STING (2024)
Starring Tony J. Black, Alyla Browne, Alcira Carpio, Silvia Colloca, Ryan Corr, Jermaine Fowler, Noni Hazlehurst, Rowland Holmes, Danny Kim, Penelope Mitchell and Robyn Nevin.
Screenplay by Kiah Roache-Turner.
Directed by Kiah Roache-Turner.
Distributed by Well Go USA Entertainment. 91 minutes. Rated R.
Occasionally Sting can’t quite decide if it is a creature-feature horror film or a heartfelt family drama. Sadly, it doesn’t quite work on either level, although it does have enough comic jump scares to make it some cheesy fun. After all, Sting doesn’t take itself too seriously, so why should we? (I am saying that both as a positive and as a negative.)
The story revolves around a strangely mutating spider who grows from a small normal size to the size of a hog in the space of a few days. And, needless to say, the bigger the spider gets, the bigger its meals become. She starts with eating the many, many cockroaches in a Brooklyn tenement apartment, and quickly graduates to small pets, and then tenants and exterminators. (I honestly have no way of telling the sex of a spider, but one of the characters refers to the creature as a she, so I’ll take her word for it.)
It also revolves around a family living in the building, particularly the young daughter Charlotte (Alyla Brown). She lives with her mother Heather (Penelope Mitchell), stepfather Ethan (Ryan Corr) and her infant sister. Ethan is a struggling comic book artist who took a job as the super at an old Brooklyn tenement apartment run by his slumlord mother-in-law. (Even though very little of the film takes place outside of the apartment, it doesn’t really look all that much like Brooklyn, and since it’s an Australian film, I’d assume it was made there.)
Ethan and Charlotte are working together on a comic book which actually has gotten sold and might be their big break if they can only get it finished, and yet Charlotte doesn’t particularly seem to like Ethan at all. In fact, honestly, Charlotte appears to be bit of a budding sociopath through much of the film – and not just because she thinks an aggressive, fast-growing spider makes for a good secret pet – until she eventually shows humanity when on the run from the giant spider and trying to save her family.
She had found the spider while on one of her apparently regular jaunts through the ventilation system of the old building. She apparently breaks into the other apartments through the huge vents, just to steal grandma’s dolls, make vaguely creepy Instagram posts of other people’s stuff, or simply to look around. In one of those nocturnal visits, she finds a spider crawled on her hand. Instead of trying to get it off, she decides to keep it as a pet. For the record, she names the spider Sting after the sword in The Lord of the Rings, not the former Police singer.

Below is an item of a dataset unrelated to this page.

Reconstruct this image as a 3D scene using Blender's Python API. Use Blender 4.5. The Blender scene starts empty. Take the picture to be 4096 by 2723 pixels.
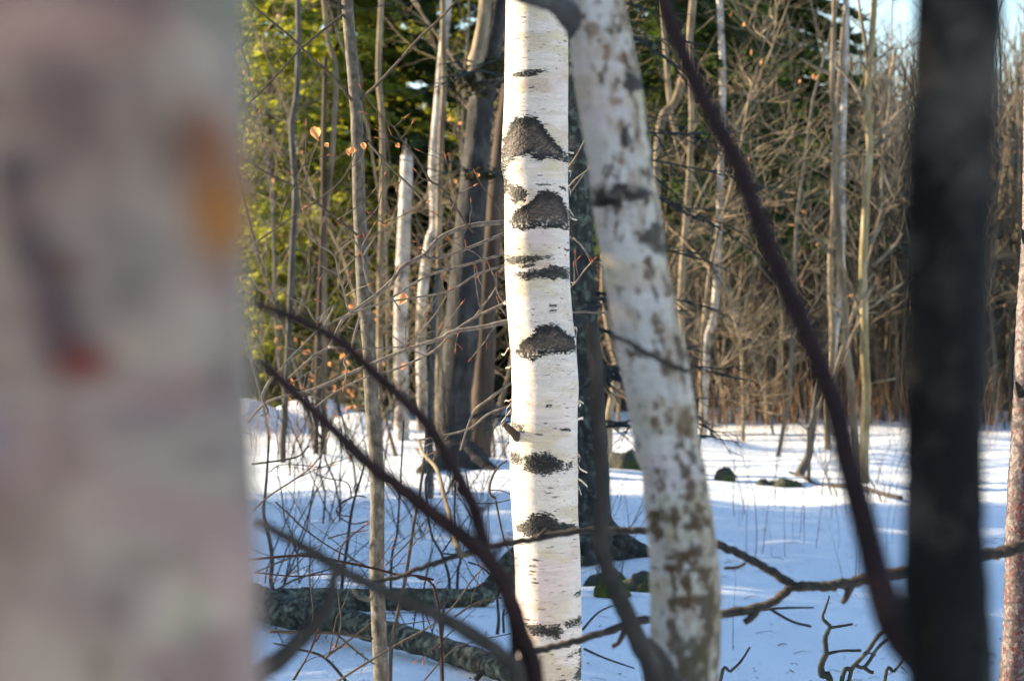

Eventually Sting gets loose in the same ventilation system and starts either killing or capturing the people in massive webs.
It’s sort of cheesy and sort of silly, but sort of fun too. And really, that’s all this film is trying for.
Jermaine Fowler adds some decent comic relief in the role of an exterminator who may have met his match with this arachnid. Honestly, other than him and the main family, most of the characters are sort of one-dimensional spider bait, but that’s okay, we’re not looking for deep characterization in a giant spider movie. We are looking for scares, and Sting delivers the goods just often enough to make it worth a look if it shows up on cable at 3:00 in the morning sometime.